Files
bikinibottom/TuringPi/zfs.md
T
2026-05-07 11:25:07 +02:00

3.6 KiB

ZFS

Update / Upgrade

sudo apt update && sudo apt upgrade -y

Enable the contrib repository

sudo nano /etc/apt/sources.list
#deb cdrom:[Debian GNU/Linux 13.3.0 _Trixie_ - Official amd64 NETINST with firmware 20260110-10:59]/ trixie contrib main non-free-firmware

deb http://deb.debian.org/debian/ trixie main contrib non-free-firmware
deb-src http://deb.debian.org/debian/ trixie main contrib non-free-firmware

deb http://security.debian.org/debian-security trixie-security main contrib non-free-firmware
deb-src http://security.debian.org/debian-security trixie-security main contrib non-free-firmware

# trixie-updates, to get updates before a point release is made;
# see https://www.debian.org/doc/manuals/debian-reference/ch02.en.html#_updates_and_backports
deb http://deb.debian.org/debian/ trixie-updates main contrib non-free-firmware
deb-src http://deb.debian.org/debian/ trixie-updates main contrib non-free-firmware

# This system was installed using removable media other than
# CD/DVD/BD (e.g. USB stick, SD card, ISO image file).
# The matching "deb cdrom" entries were disabled at the end
# of the installation process.
# For information about how to configure apt package sources,
# see the sources.list(5) manual.

Refresh package index and install ZFS

sudo apt update && sudo apt install linux-headers-6.12.85+deb13-amd64 zfsutils-linux -y

sudo modprobe zfs

sudo reboot

Verify ZFS Installation

lsmod | grep zfs
zfs --version
zpool --version

Creating and Using a ZFS Pool & Datasets

Once ZFS is installed, you can create pools (zpools) and datasets. Below is a typical example.
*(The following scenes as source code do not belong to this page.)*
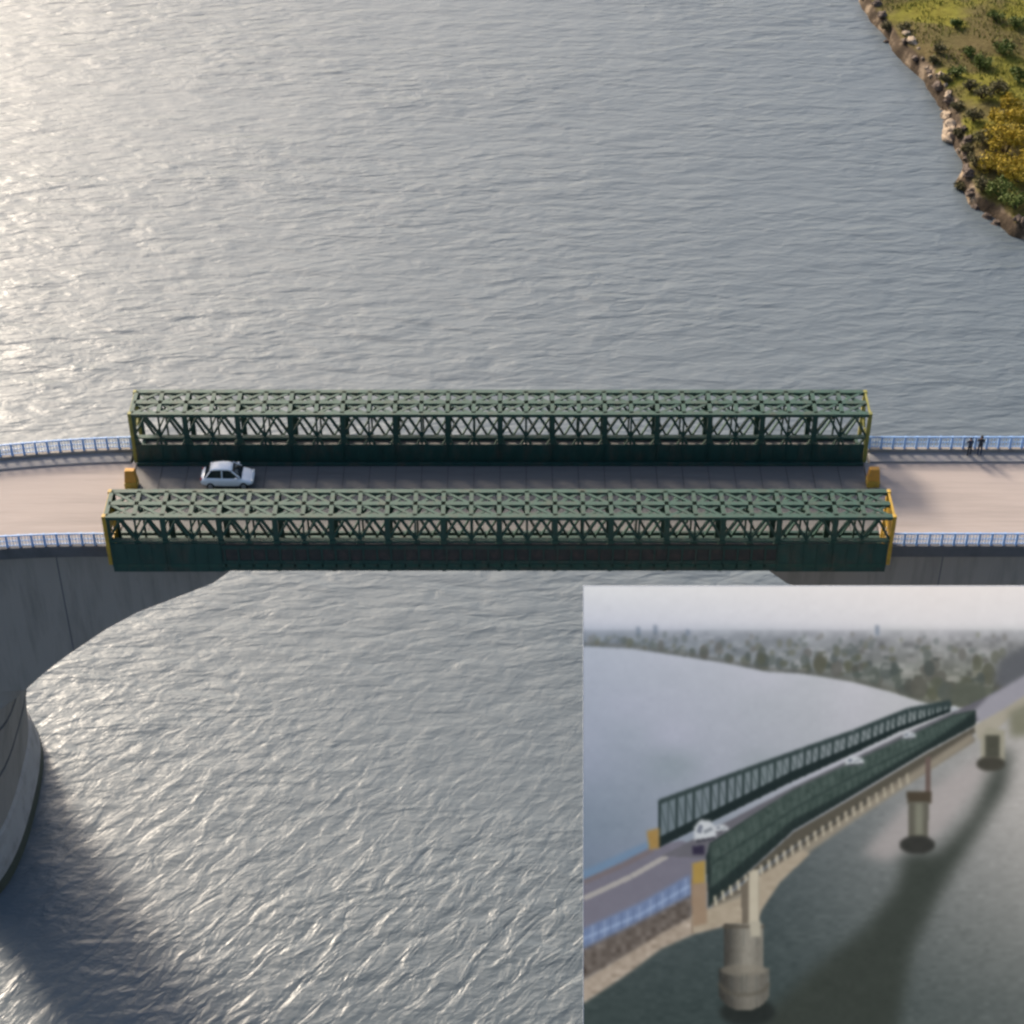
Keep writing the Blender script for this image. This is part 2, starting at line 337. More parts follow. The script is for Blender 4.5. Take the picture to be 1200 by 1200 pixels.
# ---------------------------------------------------------------- concrete viaducts
def bend(p):
    """the left approach swings slightly towards the camera and narrows"""
    x, y, z = p
    if x < -31:
        t = (-31 - x) / 9.0; t2 = t * t / (1 + .25 * t)
        y = y * (1 - .035 * min(t, 2.5)) - .75 * t2 * .8 if t < 40 else y
        z = z - .12 * min(t2, 4) if z > H - 3 else z
    return (x, y, z)
WY = 5.7
tips = [(277, 664), (250, 683), (225, 693), (160, 718), (125, 737), (75, 770), (52, 787), (30, 806)]
arch = [on_y(px, py, -WY) for px, py in tips]; arch = [(p.x, p.z) for p in arch]      # right hand edge of the left cantilever
PC = 47.5                                                                              # pier centre
def profile(sign, deck_top):
    """closed outline in x,z of one double cantilever, pier centre at x=0"""
    rel = [(x + PC, z) for x, z in arch]                     # x from pier centre, tip first
    low = rel + [(-x, z) for x, z in rel[::-1]]
    return low
def girder(cx, name_parent, fn):
    low = profile(1, 0)
    n = len(low); m = MB()
    def ztop(x): return H - .75
    # dense in x so that it can follow the bend
    xs_ = sorted(set([round(p[0], 3) for p in low] + list(np.linspace(low[-1][0], low[0][0], 61))))
    lx = [p[0] for p in low[::-1]]; lz = [p[1] for p in low[::-1]]
    rings = []
    for x in xs_:
        zb = float(np.interp(x, lx, lz)); zt = ztop(x)
        rings.append([(cx + x, -WY, zb), (cx + x, -WY, zt), (cx + x, WY, zt), (cx + x, WY, zb)])
    m.loft(rings); return m.build('arch_girder', M['conc'], name_parent, fn=fn)
def pier(cx, parent):
    def ring(z, hx, hy, n=40, e=.6):
        out = []
        for i in range(n):
            a = 2 * math.pi * i / n; c, s = math.cos(a), math.sin(a)
            out.append((cx + hx * abs(c) ** e * (1 if c > 0 else -1), hy * abs(s) ** e * (1 if s > 0 else -1), z))
        return out
    top = arch[-1][1] + .6; hw = arch[-1][0] + PC
    SH = [(top, 0.05, WY - .1, .25), (top - 2.5, .7, WY + .2, .35), (19, 1.9, 6.8, .5), (14, 3.0, 8.0, .6), (9, 3.7, 8.8, .7), (4.5, 4.2, 9.3, .75)]
    m = MB(); m.loft([ring(z, hw - dx, hy, e=e) for z, dx, hy, e in SH]); m.build('pier_shaft', M['conc'], parent)
    for z in (17.0, 11.5):
        f = lambda k: float(np.interp(z, [q[0] for q in SH[::-1]], [q[k] for q in SH[::-1]]))
        j = MB(); j.loft([ring(z - .1, hw - f(1) + .07, f(2) + .07, e=f(3)), ring(z + .1, hw - f(1) + .07, f(2) + .07, e=f(3))]); j.build('joint_band', M['conc_edge'], parent)
    b = MB(); b.loft([ring(5.2, hw - 4.1, 9.4, e=.78), ring(4.8, hw - 3.9, 10.0, e=.8), ring(1.3, hw - 3.6, 11.2, e=.82)]); b.build('pier_base', M['conc_base'], parent)
    b = MB(); b.loft([ring(1.3, hw - 3.56, 11.24, e=.82), ring(-3, hw - 3.4, 11.5, e=.82)]); b.build('tide_band', M['algae'], parent)
def viaduct(sign, label, fn):
    root = empty('viaduct', (0, 0, 0)); tag(root, label, 'viaduct')
    for k in (0, 1):
        cx = sign * (PC + k * 2 * (PC + arch[0][0]))
        girder(cx, root, fn); pier(cx, root)
    # deck slab with overhanging edge, outside the steel span only
    xs_ = np.linspace(sign * 31.2, sign * 165, 110)
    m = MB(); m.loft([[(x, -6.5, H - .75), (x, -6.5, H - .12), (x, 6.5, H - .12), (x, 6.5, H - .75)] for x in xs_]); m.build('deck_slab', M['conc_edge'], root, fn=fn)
    for s in (-1, 1):
        a, b_ = (4.9, 6.35)
        m = MB(); m.loft([[(x, s * a, H - .118), (x, s * a, H + .15), (x, s * b_, H + .15), (x, s * b_, H - .118)] for x in xs_]); m.build('footway', M['walk'], root, fn=fn)
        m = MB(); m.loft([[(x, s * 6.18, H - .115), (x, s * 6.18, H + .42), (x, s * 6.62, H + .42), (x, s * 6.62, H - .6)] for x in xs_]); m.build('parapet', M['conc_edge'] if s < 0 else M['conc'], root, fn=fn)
    for d in (PC - 35.8,):
        for s in (-1, 1) if sign > 0 else (1,):
            x = sign * PC + s * d
            if abs(x) > 31.5:
                zb = float(np.interp(abs(d), [p[0] + PC for p in arch[::-1]], [p[1] for p in arch[::-1]]))
                m = MB(); m.box(x - .05, x + .05, -WY - .012, -WY + .05, zb + .05, H - .8); m.build('web_joint', M['conc_edge'], root, fn=fn)
    return root
ident = lambda p: p
viaduct(-1, 'grey concrete arch viaduct on a massive round nosed pier at the left of the picture', bend)
viaduct(1, 'grey concrete arch viaduct running off to the right of the green truss span', ident)
# road surfaces
for s, fn in ((-1, bend), (1, ident)):
    m = MB(); xs_ = np.linspace(s * 30.7, s * 165, 110)
    m.loft([[(x, -4.9, H - .1), (x, -4.9, H), (x, 4.9, H), (x, 4.9, H - .1)] for x in xs_]); tag(m.build('road', M['road'], fn=fn), kind='structure')

# railings, pale blue
def railing(s, side, fn, label):
    x0, x1 = s * 31.3, s * 86
    root = empty('railing', fn((x0, side * 6.4, H + .42)) if False else (0, 0, 0)); tag(root, label, 'railing', None)
    xs_ = np.linspace(x0, x1, 56); y = side * 6.4
    for h, t, nm in ((1.15, .11, 'top_rail'), (.62, .06, 'mid_rail'), (.16, .06, 'bottom_rail')):
        m = MB()
        m.loft([[(x, y - t / 2, H + .42 + h - t / 2), (x, y - t / 2, H + .42 + h + t / 2), (x, y + t / 2, H + .42 + h + t / 2), (x, y + t / 2, H + .42 + h - t / 2)] for x in xs_])
        m.build(nm, M['blue'], root, fn=fn)
    me = None
    for x in xs_:
        if me is None:
            m = MB(); m.box(-.09, .09, -.09, .09, 0, 1.22); p0 = m.build('post', M['blue'], root, bevel=.01); o = p0; me = o.data
        else:
            o = p0.copy(); col.objects.link(o); o.parent = root
        o.location = fn((x, y, H + .42))
    m = MB()
    for i in range(len(xs_) - 1):
        for k in (1, 2, 3):
            x = xs_[i] + (xs_[i + 1] - xs_[i]) * k / 4
            a = fn((x, y, H + .42 + .16)); m.bar(a, (a[0], a[1], a[2] + .96), .045)
    m.build('balusters', M['blue'], root)
    return root
railing(-1, 1, bend, 'pale blue railing along the far edge of the left approach road')
railing(-1, -1, bend, 'pale blue railing along the near edge of the left approach road')
railing(1, 1, ident, 'blue railing along the far edge of the right approach road, two people beside it')
railing(1, -1, ident, 'pale blue railing along the near edge of the right approach road')

# ---------------------------------------------------------------- green steel truss bridge
TB = empty('truss_bridge', (0, 0, H)); tag(TB, 'dark green steel lattice truss bridge with yellow end posts over the river', 'bridge')
NP = 14; XL = -30.6; PL = 61.2 / NP; TZ = 4.95; TI, TO = 5.2, 8.3
m = MB(); m.box(XL, -XL, -TI + .25, TI - .25, -.30, -.006)
deck = m.build('deck', M['steel_deck'], TB)
m = MB()
for i in range(1, NP * 2): m.box(XL + i * PL / 2 - .02, XL + i * PL / 2 + .02, -TI + .3, TI - .3, -.006, .006)
m.build('plate_joint', M['rust'], deck)
for s in (-1, 1):
    m = MB(); m.box(XL, -XL, s * 4.55 - .14, s * 4.55 + .14, -.006, .26); m.build('kerb', M['green_dark'], TB, bevel=.02)
for i in range(NP + 1):
    m = MB(); x = XL + i * PL; x = min(max(x, XL + .2), -XL - .2)
    m.box(x - .16, x + .16, -TO - .12, TO + .12, -.62, -.56); m.box(x - .16, x + .16, -TO - .12, TO + .12, -.36, -.304); m.box(x - .04, x + .04, -TO - .1, TO + .1, -.56, -.36)
    m.build('transom', M['green_dark'], TB)
def truss(s, label):
    """s=-1 near, +1 far"""
    m = MB()
    for y in (TI, TO, (TI + TO) / 2):
        Y = s * y
        for z, h in ((TZ - .12, .30), (2.5, .14), (.05, .3))[:3 if y in (TI, TO) else 1]:
            m.box(XL, -XL, Y - .22, Y + .22, z - h / 2, z + h / 2)
    for e in (XL + .15, -XL - .15): m.bar((e, s * TI, .05), (e, s * TO, .05), .3, .2)
    t = m.build('truss', M['green'], TB); t['label'] = label
    bm_ = None; LP = {}
    for i in range(NP):
        X = XL + i * PL
        for y in (TI, TO):
            Y = s * y
            if (s, y) not in LP:
                m = MB(); q = .05
                m.bar((0, 0, .1), (0, 0, TZ - .2), .42, .26); m.bar((PL / 2, 0, .1), (PL / 2, 0, TZ - .2), .15, .15)
                for k in (0, 1):
                    a = k * PL / 2; b = a + PL / 2; c = (a + b) / 2
                    m.bar((a + .05, 0, 2.7), (c, 0, TZ - .3), .3, .16); m.bar((b - .05, 0, 2.7), (c, 0, TZ - .3), .3, .15)
                    m.bar((a + .05, 0, 2.5), (c, 0, .3), .25, .14); m.bar((b - .05, 0, 2.5), (c, 0, .3), .25, .13)
                o = m.build('lattice_panel', M['green'], t); LP[s, y] = o
            else:
                o = LP[s, y].copy(); col.objects.link(o); o.parent = t
            o.location = (X, Y, 0)
        if bm_ is None:
            m = MB()
            for k in (0, 1):
                a = k * PL / 2; b = a + PL / 2; h = (a + b) / 2; ym = (TI + TO) / 2
                for q, (c, d) in enumerate((((a, TI), (b, ym)), ((b, TI), (a, ym)), ((a, ym), (b, TO)), ((b, ym), (a, TO)))):
                    z = TZ - .04 - (q % 2) * .07
                    m.bar((c[0], s * c[1], z), (d[0], s * d[1], z), .24, .06)
                m.bar((a, s * TI, TZ - .02), (a, s * TO, TZ - .02), .34, .1)
            bm_ = m.build('top_bracing', M['green'], t); bo = bm_
        else:
            bo = bm_.copy(); col.objects.link(bo); bo.parent = t
        bo.location = (X, 0, 0)
    # side plates on the faces towards the viewer and the road
    for i in range(NP):
        m = MB(); x = XL + i * PL; ends = i < 2 or i > NP - 3
        Y = -TO - .17 if s < 0 else TI - .17
        if s < 0 and not ends:
            m.box(x + .0, x + PL - .0, Y - .02, Y + .02, -.5, .55)
            for k in range(4):
                m.box(x + .15 + k * PL / 4, x + .28 + k * PL / 4, Y - .05, Y + .02, -.2, 1.8)
            m.box(x + .03, x + PL - .03, Y - .06, Y + .02, 1.75, 2.1)
            m.build('side_plate', M['green_dark'], t)
            m = MB(); m.box(x + .01, x + PL - .01, Y + .03, Y + .06, .4, 2.2); o = m.build('backing_plate', M['rust'], t)
        else:
            z0, z1 = (-.6, 2.3) if s < 0 else (.02, 1.85)
            m.box(x + .02, x + PL - .02, Y - .03, Y + .03, z0, z1)
            for k in range(5): m.box(x + .1 + k * (PL - .3) / 4, x + .2 + k * (PL - .3) / 4, Y - .07, Y - .031, z0 + .05, z1 - .05)
            m.build('side_plate', M['green_dark'], t)
    m = MB(); m.box(XL + .3, -XL - .3, s * (TI + .2) if s > 0 else -TO + .2, s * (TO - .2) if s > 0 else -TI - .2, -.1, -.04)
    m.build('walkway', M['steel_deck'], t)
    # yellow end posts
    for e in (-1, 1):
        for y in (TI, TO):
            x = e * (-XL + .16)
            m = MB(); m.box(x - .15, x + .15, s * y - .2, s * y + .2, -.1 if y == TI else .1, TZ + .05)
            m.build('end_post', M['yellow'] if s < 0 else M['olive_yellow'], t, bevel=.03)
        m = MB(); x = e * (-XL + .14)
        if s < 0: m.box(x - .04, x + .04, -TO + .2, -TI - .2, 2.42, TZ - .25); m.box(x - .05, x + .05, -TO + .2, -TI - .2, .1, 1.2)
        m.bar((x, s * (TI + .21), .3), (x, s * (TO - .21), TZ - .4), .12); m.bar((x, s * (TI + .21), TZ - .1), (x, s * (TO - .21), TZ - .1), .16, .2)
        m.bar((x, s * (TI + .21), 2.4), (x, s * (TO - .21), 2.4), .12)
        m.build('end_brace', M['yellow'] if s < 0 else M['olive_yellow'], t)
truss(-1, 'near side truss with brown backing plates behind its lower lattice')
truss(1, 'far side truss seen across the steel deck')

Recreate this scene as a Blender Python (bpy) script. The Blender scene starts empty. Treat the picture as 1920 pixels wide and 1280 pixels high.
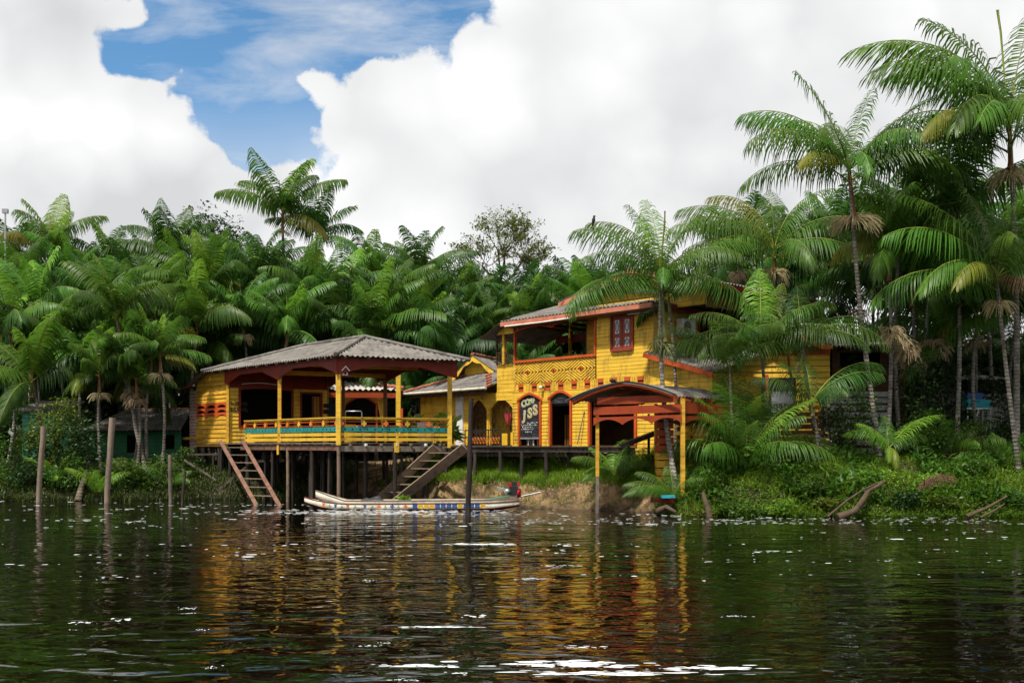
import bpy, math, random
import numpy as np
from mathutils import Vector, Matrix, Euler
from mathutils import noise as mnoise
rnd = random.Random(11)
sc = bpy.context.scene
COL = sc.collection
F, H0, VH, UC = 1867.0, 2.6, 835.0, 960.0
R = math.radians

def P(u, v, Y):
    """world point at depth Y seen along one direction of the survey photograph"""
    return Vector(((u-UC)/F*Y, Y, H0+(VH-v)/F*Y))
def XU(u, Y): return (u-UC)/F*Y
def ZV(v, Y): return H0+(VH-v)/F*Y

# ------------------------------------------------------------------ objects
def tag(o, label=None, cat=None, group=None, kind=None):
    if label: o['label'] = label
    if cat: o['category'] = cat
    if group: o['group'] = group
    if kind: o['kind'] = kind
    return o
def thing(name, label, cat, loc, group=None, rz=0.0):
    o = bpy.data.objects.new(name, None); COL.objects.link(o)
    o.empty_display_size = .2
    o.location = loc; o.rotation_euler = (0, 0, rz)
    return tag(o, label, cat, group)
def root_loc(o):
    v = Vector((0, 0, 0))
    while o is not None:
        v = v + Vector(o.location); o = o.parent
    return v

class Fr:
    """a vertical plane: origin, horizontal direction d, outward normal n"""
    def __init__(s, ox, oy, dx, dy, nx=None, ny=None):
        l = math.hypot(dx, dy); s.o = Vector((ox, oy, 0)); s.d = Vector((dx/l, dy/l, 0))
        if nx is None: nx, ny = dy/l, -dx/l
        l = math.hypot(nx, ny); s.n = Vector((nx/l, ny/l, 0))
    def p(s, t, z, n=0.0):
        v = s.o+s.d*t+s.n*n; return Vector((v.x, v.y, z))
    def t(s, u, n=0.0):
        k = (u-UC)/F; o = s.o+s.n*n
        return (k*o.y-o.x)/(s.d.x-k*s.d.y)
    def Y(s, u, n=0.0): return (s.o+s.n*n+s.d*s.t(u, n)).y
    def z(s, u, v, n=0.0): return ZV(v, s.Y(u, n))

class MB:
    def __init__(s): s.v = []; s.f = []; s.m = []; s.sm = []
    def add(s, vs, fs, mi=0, smooth=False):
        b = len(s.v); s.v += [tuple(x) for x in vs]
        for f in fs: s.f.append(tuple(b+i for i in f)); s.m.append(mi); s.sm.append(smooth)
    def quad(s, a, b, c, d, mi=0): s.add([a, b, c, d], [(0, 1, 2, 3)], mi)
    def poly(s, pts, mi=0): s.add(pts, [tuple(range(len(pts)))], mi)
    def box8(s, b, t, mi=0):
        s.add(list(b)+list(t), [(3, 2, 1, 0), (4, 5, 6, 7), (0, 1, 5, 4), (1, 2, 6, 5), (2, 3, 7, 6), (3, 0, 4, 7)], mi)
    def box(s, x0, x1, y0, y1, z0, z1, mi=0):
        s.box8([(x0, y0, z0), (x1, y0, z0), (x1, y1, z0), (x0, y1, z0)], [(x0, y0, z1), (x1, y0, z1), (x1, y1, z1), (x0, y1, z1)], mi)
    def fbox(s, fr, t0, t1, z0, z1, n0, n1, mi=0):
        s.box8([fr.p(t0, z0, n1), fr.p(t1, z0, n1), fr.p(t1, z0, n0), fr.p(t0, z0, n0)],
               [fr.p(t0, z1, n1), fr.p(t1, z1, n1), fr.p(t1, z1, n0), fr.p(t0, z1, n0)], mi)
    def bar(s, a, b, w, h, up=(0, 0, 1), mi=0):
        a, b = Vector(a), Vector(b); d = (b-a).normalized(); u = Vector(up)
        x = d.cross(u)
        if x.length < 1e-4: x = d.cross(Vector((1, 0, 0)))
        x.normalize(); y = x.cross(d)
        o = [(-1, -1), (1, -1), (1, 1), (-1, 1)]
        s.box8([a+x*(i*w/2)+y*(j*h/2) for i, j in o], [b+x*(i*w/2)+y*(j*h/2) for i, j in o], mi)
    def tube(s, pts, rad, seg=8, cap=True, mi=0, smooth=True):
        pts = [Vector(p) for p in pts]; n = len(pts)
        if not hasattr(rad, '__len__'): rad = [rad]*n
        vs = []; ref = Vector((0.31, .87, .1))
        for i, p in enumerate(pts):
            d = (pts[min(i+1, n-1)]-pts[max(i-1, 0)]).normalized()
            x = d.cross(ref)
            if x.length < .1: x = d.cross(Vector((1, 0, 0)))
            x.normalize(); y = x.cross(d)
            for k in range(seg):
                a = 2*math.pi*k/seg; vs.append(p+x*(math.cos(a)*rad[i])+y*(math.sin(a)*rad[i]))
        fs = [(i*seg+k, i*seg+(k+1) % seg, (i+1)*seg+(k+1) % seg, (i+1)*seg+k) for i in range(n-1) for k in range(seg)]
        s.add(vs, fs, mi, smooth)
        if cap:
            s.add(vs[:seg], [tuple(range(seg))], mi); s.add(vs[-seg:], [tuple(range(seg-1, -1, -1))], mi)
    def lathe(s, c, prof, seg=12, mi=0, axis=(0, 0, 1)):
        q = Vector((0, 0, 1)).rotation_difference(Vector(axis)); c = Vector(c)
        vs = []
        for r, z in prof:
            for k in range(seg):
                a = 2*math.pi*k/seg; vs.append(c+q @ Vector((r*math.cos(a), r*math.sin(a), z)))
        n = len(prof)
        s.add(vs, [(i*seg+k, i*seg+(k+1) % seg, (i+1)*seg+(k+1) % seg, (i+1)*seg+k) for i in range(n-1) for k in range(seg)], mi, True)
    def fprism(s, fr, pts, n0, n1, mi=0):
        """polygon of (t, z) in plane fr extruded between offsets n0 and n1"""
        k = len(pts)
        a = [fr.p(t, z, n1) for t, z in pts]; b = [fr.p(t, z, n0) for t, z in pts]
        s.add(a+b, [tuple(range(k)), tuple(range(2*k-1, k-1, -1))]+[(i, i+k, (i+1) % k+k, (i+1) % k) for i in range(k)], mi)
    def fband(s, fr, ts, lo, hi, n0, n1, mi=0):
        """strip between the curves lo(t) and hi(t), with thickness"""
        for a, b in zip(ts[:-1], ts[1:]):
            s.fprism(fr, [(a, lo(a)), (b, lo(b)), (b, hi(b)), (a, hi(a))], n0, n1, mi)
    def build(s, name, mats, parent=None, at=None):
        base = Vector((0, 0, 0)) if parent is None else root_loc(parent)
        if parent is None and at is not None: base = Vector(at)
        me = bpy.data.meshes.new(name)
        me.from_pydata([(x-base.x, y-base.y, z-base.z) for x, y, z in s.v], [], s.f)
        mats = list(mats) if isinstance(mats, (list, tuple)) else [mats]
        while s.m and len(mats) <= max(s.m): mats.append(M['gap'])
        for m in mats: me.materials.append(m)
        me.polygons.foreach_set('material_index', s.m)
        me.polygons.foreach_set('use_smooth', s.sm)
        me.update()
        o = bpy.data.objects.new(name, me); COL.objects.link(o)
        if parent is not None: o.parent = parent
        elif at is not None: o.location = base
        return o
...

Identify disks / partitions

List available block devices:

lsblk
sudo blkid

Create a mirrored pool named tank using /dev/sda and /dev/sdb:

sudo zpool create \
  -o ashift=12 \
  -o autotrim=on \
  tank mirror /dev/sda /dev/sdb

Explanation:

ashift=12 sets a 4KiB sector alignment (useful for modern drives/SSDs).

autotrim=on enables automatic trimming (on SSDs).

mirror defines redundancy — you could also use raidz, raidz2, etc.

You can also check pool properties:

sudo zpool get all tank

Within the pool, create datasets:

sudo zfs create tank/cloud
# sudo zfs create tank/data
# sudo zfs create tank/data/projects
# sudo zfs create tank/data/backups

Datasets behave like sub-filesystems; you can set properties on each.

Example: enable compression and disable atime:

sudo zfs set compression=lz4 tank/data
sudo zfs set atime=off tank/data

Mountpoints

By default, datasets are mounted under /tank/..., but you can set mountpoint property:

sudo mkdir -p /mnt/cloud
sudo zfs set mountpoint=/mnt/cloud tank/cloud

To list datasets and their mountpoints:

zfs list

Using snapshots & rollbacks

sudo zfs snapshot tank/data@before-update

Roll back:

sudo zfs rollback tank/data@before-update

Send/receive snapshots for backups:

sudo zfs send tank/data@before-update | ssh user@backuphost "zfs receive backup/data"

Mounting, Autostart, and Integration

ZFS datasets are managed by ZFS itself; the mount/unmount is handled automatically by the ZFS service at boot (once ZFS is loaded). Ensure that ZFS mounting is enabled via systemd or init scripts:

sudo systemctl enable zfs-zed
sudo systemctl enable zfs-mount
sudo systemctl enable zfs-import-cache

PS : on Debian, the installation of zfs-zed may already set up the necessary services.

You can configure /etc/zfs/zfs-list.cache (automatically generated) for faster mounting.